Segundo a profecia de Oseias, os sacerdotes são os grandes culpados pela violência reinante. O povo percebe que os sacerdotes haviam se transformado em assassinos e se comportavam como bandidos em emboscada (Os 5,9). O povo percebe a ilusão que é acreditar no Império Assírio como caminho de salvação (Os 14,4). O povo cai na real e consegue ver que os reis e príncipes são insensatos, mentirosos e se matam por disputas internas (cf. Os 7,1-7) e por disputas políticas externas (cf. Os 5,1-15; 7,8-16; 8,8-14; 10,6-15). Diante dessa dramática máfia religiosa e política, o povo, passando por um processo sofrido de conversão, conclui, voltando-se para o Deus Javé: “é em Ti que o órfão encontra misericórdia” (Os 14,4). A hipocrisia e o cinismo dos sacerdotes na condução do culto fazem o povo descobrir que o caminho para a libertação não passa pelos sacrifícios, mas pela misericórdia. A conclusão é: “Misericórdia, sim; sacrifício, não!” (Os 6,6).
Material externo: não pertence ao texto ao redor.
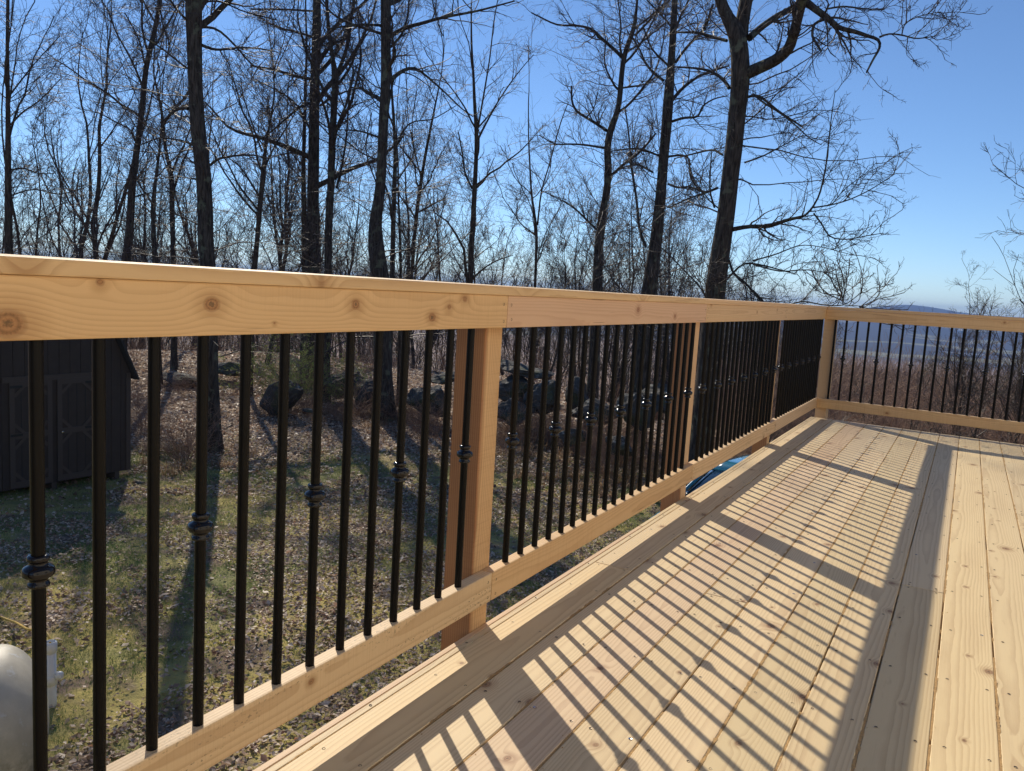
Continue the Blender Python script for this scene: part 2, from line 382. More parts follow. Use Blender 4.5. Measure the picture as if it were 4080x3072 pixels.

A profecia de Oseias não tolera os pecados que estão desfigurando o povo. Quando ouvimos a palavra “pecado” quase automaticamente somos levados para o episódio bíblico da queda de Adão e Eva. Assim, fazemos uma separação entre pecado e história das sociedades. Pecado não é ofensa a Deus, sem ter nenhuma relação com as relações humanas e históricas. Oseias ajuda-nos a perceber o “pecado” como vindo das entranhas das relações históricas e, muitas vezes, apoiado por funcionários das instituições religiosas.

Em Oseias transparece um Deus que é só Misericórdia. Oseias é radicalmente contra não somente os sacrifícios, mas contra todo e qualquer sacrificialismo. O desfecho da profecia de Oseias reconhece Deus como sendo só misericórdia. “Misericórdia quero; sacrifício, não.” (Os 6,6). Oseias ouviu os sussurros de Javé que dizia: “Eu vou, eu mesmo, persuadir o povo, conduzi-lo ao deserto e convencê-lo.” (Os 2,16).

Hoje, de forma disfarçada, a indústria do sacrificialismo e da idolatria, denunciada com ira profética por Oseias, está funcionando a todo vapor em realidades tais como o agronegócio, a mineração depredadora, o neoliberalismo político e o fundamentalismo religioso. Enfim, na idolatria do mercado e do capital.